=== INFORMATION PROVIDED ===
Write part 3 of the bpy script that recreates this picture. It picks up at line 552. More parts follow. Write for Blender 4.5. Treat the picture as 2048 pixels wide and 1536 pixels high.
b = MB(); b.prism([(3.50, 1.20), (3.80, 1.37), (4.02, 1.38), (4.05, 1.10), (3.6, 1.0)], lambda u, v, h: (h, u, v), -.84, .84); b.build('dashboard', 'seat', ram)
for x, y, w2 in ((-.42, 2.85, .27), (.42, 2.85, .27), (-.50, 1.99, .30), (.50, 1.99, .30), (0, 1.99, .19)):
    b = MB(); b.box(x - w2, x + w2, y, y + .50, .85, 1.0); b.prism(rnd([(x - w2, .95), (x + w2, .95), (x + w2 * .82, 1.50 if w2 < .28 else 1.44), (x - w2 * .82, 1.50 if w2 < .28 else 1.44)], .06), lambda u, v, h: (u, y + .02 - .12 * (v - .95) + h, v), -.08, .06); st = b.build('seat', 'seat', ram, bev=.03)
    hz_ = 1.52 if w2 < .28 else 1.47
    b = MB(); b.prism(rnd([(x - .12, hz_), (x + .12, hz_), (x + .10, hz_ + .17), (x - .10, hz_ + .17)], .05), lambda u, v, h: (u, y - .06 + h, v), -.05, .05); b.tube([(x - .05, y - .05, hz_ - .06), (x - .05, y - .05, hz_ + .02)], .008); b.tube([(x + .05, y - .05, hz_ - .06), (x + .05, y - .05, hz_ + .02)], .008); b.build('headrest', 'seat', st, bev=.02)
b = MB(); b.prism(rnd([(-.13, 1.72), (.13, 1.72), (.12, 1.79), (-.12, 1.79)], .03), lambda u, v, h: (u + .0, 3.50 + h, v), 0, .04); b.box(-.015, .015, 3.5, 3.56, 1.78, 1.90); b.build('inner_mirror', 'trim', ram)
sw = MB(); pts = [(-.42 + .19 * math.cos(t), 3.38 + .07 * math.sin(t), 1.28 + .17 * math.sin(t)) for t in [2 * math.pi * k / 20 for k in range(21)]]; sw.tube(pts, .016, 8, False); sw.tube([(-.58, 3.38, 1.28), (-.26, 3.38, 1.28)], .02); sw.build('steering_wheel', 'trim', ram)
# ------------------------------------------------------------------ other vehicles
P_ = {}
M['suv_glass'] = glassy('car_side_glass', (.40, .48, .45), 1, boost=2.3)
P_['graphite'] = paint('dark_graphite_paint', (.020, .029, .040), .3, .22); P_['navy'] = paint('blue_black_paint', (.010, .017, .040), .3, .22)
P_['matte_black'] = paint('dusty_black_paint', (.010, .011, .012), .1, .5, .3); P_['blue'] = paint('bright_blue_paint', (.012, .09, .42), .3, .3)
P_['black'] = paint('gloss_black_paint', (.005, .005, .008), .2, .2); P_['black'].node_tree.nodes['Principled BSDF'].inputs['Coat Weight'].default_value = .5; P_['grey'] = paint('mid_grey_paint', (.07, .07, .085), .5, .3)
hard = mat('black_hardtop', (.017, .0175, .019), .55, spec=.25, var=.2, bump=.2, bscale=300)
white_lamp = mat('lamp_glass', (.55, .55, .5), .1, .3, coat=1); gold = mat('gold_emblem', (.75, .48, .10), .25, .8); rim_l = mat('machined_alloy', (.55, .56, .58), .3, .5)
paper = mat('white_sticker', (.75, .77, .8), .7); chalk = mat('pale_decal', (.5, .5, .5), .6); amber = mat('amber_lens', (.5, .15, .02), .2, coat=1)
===
WHAT YOU NEED TO DO
Give an exact repetition of all the material.

OUTPUT FOR THIS EXERCISE
Write part 3 of the bpy script that recreates this picture. It picks up at line 552. More parts follow. Write for Blender 4.5. Treat the picture as 2048 pixels wide and 1536 pixels high.
b = MB(); b.prism([(3.50, 1.20), (3.80, 1.37), (4.02, 1.38), (4.05, 1.10), (3.6, 1.0)], lambda u, v, h: (h, u, v), -.84, .84); b.build('dashboard', 'seat', ram)
for x, y, w2 in ((-.42, 2.85, .27), (.42, 2.85, .27), (-.50, 1.99, .30), (.50, 1.99, .30), (0, 1.99, .19)):
    b = MB(); b.box(x - w2, x + w2, y, y + .50, .85, 1.0); b.prism(rnd([(x - w2, .95), (x + w2, .95), (x + w2 * .82, 1.50 if w2 < .28 else 1.44), (x - w2 * .82, 1.50 if w2 < .28 else 1.44)], .06), lambda u, v, h: (u, y + .02 - .12 * (v - .95) + h, v), -.08, .06); st = b.build('seat', 'seat', ram, bev=.03)
    hz_ = 1.52 if w2 < .28 else 1.47
    b = MB(); b.prism(rnd([(x - .12, hz_), (x + .12, hz_), (x + .10, hz_ + .17), (x - .10, hz_ + .17)], .05), lambda u, v, h: (u, y - .06 + h, v), -.05, .05); b.tube([(x - .05, y - .05, hz_ - .06), (x - .05, y - .05, hz_ + .02)], .008); b.tube([(x + .05, y - .05, hz_ - .06), (x + .05, y - .05, hz_ + .02)], .008); b.build('headrest', 'seat', st, bev=.02)
b = MB(); b.prism(rnd([(-.13, 1.72), (.13, 1.72), (.12, 1.79), (-.12, 1.79)], .03), lambda u, v, h: (u + .0, 3.50 + h, v), 0, .04); b.box(-.015, .015, 3.5, 3.56, 1.78, 1.90); b.build('inner_mirror', 'trim', ram)
sw = MB(); pts = [(-.42 + .19 * math.cos(t), 3.38 + .07 * math.sin(t), 1.28 + .17 * math.sin(t)) for t in [2 * math.pi * k / 20 for k in range(21)]]; sw.tube(pts, .016, 8, False); sw.tube([(-.58, 3.38, 1.28), (-.26, 3.38, 1.28)], .02); sw.build('steering_wheel', 'trim', ram)
# ------------------------------------------------------------------ other vehicles
P_ = {}
M['suv_glass'] = glassy('car_side_glass', (.40, .48, .45), 1, boost=2.3)
P_['graphite'] = paint('dark_graphite_paint', (.020, .029, .040), .3, .22); P_['navy'] = paint('blue_black_paint', (.010, .017, .040), .3, .22)
P_['matte_black'] = paint('dusty_black_paint', (.010, .011, .012), .1, .5, .3); P_['blue'] = paint('bright_blue_paint', (.012, .09, .42), .3, .3)
P_['black'] = paint('gloss_black_paint', (.005, .005, .008), .2, .2); P_['black'].node_tree.nodes['Principled BSDF'].inputs['Coat Weight'].default_value = .5; P_['grey'] = paint('mid_grey_paint', (.07, .07, .085), .5, .3)
hard = mat('black_hardtop', (.017, .0175, .019), .55, spec=.25, var=.2, bump=.2, bscale=300)
white_lamp = mat('lamp_glass', (.55, .55, .5), .1, .3, coat=1); gold = mat('gold_emblem', (.75, .48, .10), .25, .8); rim_l = mat('machined_alloy', (.55, .56, .58), .3, .5)
paper = mat('white_sticker', (.75, .77, .8), .7); chalk = mat('pale_decal', (.5, .5, .5), .6); amber = mat('amber_lens', (.5, .15, .02), .2, coat=1)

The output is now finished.